The thought occurs that this story could end up as part of one of Jarmusch’s collages, a neat closed loop. Does he find it ironic that he’s speaking with The New York Times about art he makes with copies of The New York Times? “It’s a little strange,” he said. “But I think it’s funny too. I love that newspaper thing. I love it in old movies where they roll the presses and all of that.”
These qualities also give the project an elegiac air. As local newspapers around the country cease operations or migrate to digital-only formats, Jarmusch’s collages become a document of a rapidly evaporating medium. “I realized only recently that, gee, I’m using materials that are almost obsolete now,” he said. “There’s something soothing for me in handling the paper, I don’t know how to explain it. Digital is too cold for me. I love it for many things, my last films have been shot with digital cameras and I’ve been editing on digital machines since 1996. I’m not a total Luddite.”

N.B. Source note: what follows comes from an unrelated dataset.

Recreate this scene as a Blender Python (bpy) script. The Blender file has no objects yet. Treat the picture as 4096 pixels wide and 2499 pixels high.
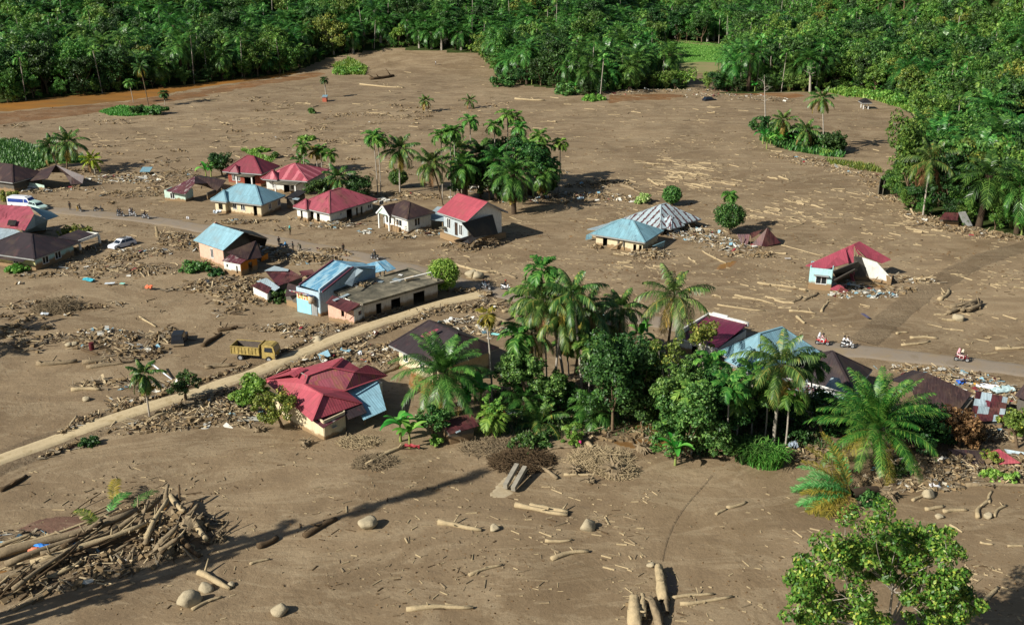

Jarmusch is interested in the pure visual collision of collage, but his source material inevitably troubles their innocence. Politicians creep in, along with images of global strife, which can be interpreted as commentary. “I try not to think too much about the kind of juxtapositions I’m creating,” Jarmusch said. “If they seem too pointed or too cute or something, I get rid of them. Sometimes someone says, ‘Oh, do you realize that’s the former right-wing prime minister of Australia?’ No, I don’t know who that was. Or other times I’ll just find a nice photo of Nico [the Velvet Underground singer]. I love Nico, I’m saving her head. And then I find something where I think, that would be nice for Nico. They’re kind of childlike, my way of putting them together. They’re playful.”
Yet he also admits, “Some of them are a little scary or dark. Some of them, I hope, are funny. The New York School poets taught me if there’s nothing funny in any of your stuff, then wow, how unfortunate for you.”
Jim Jarmusch: Newsprint Collages
Through Oct. 31, James Fuentes, 55 Delancey Street, Lower Manhattan; (212) 577 1201; jamesfuentes.com.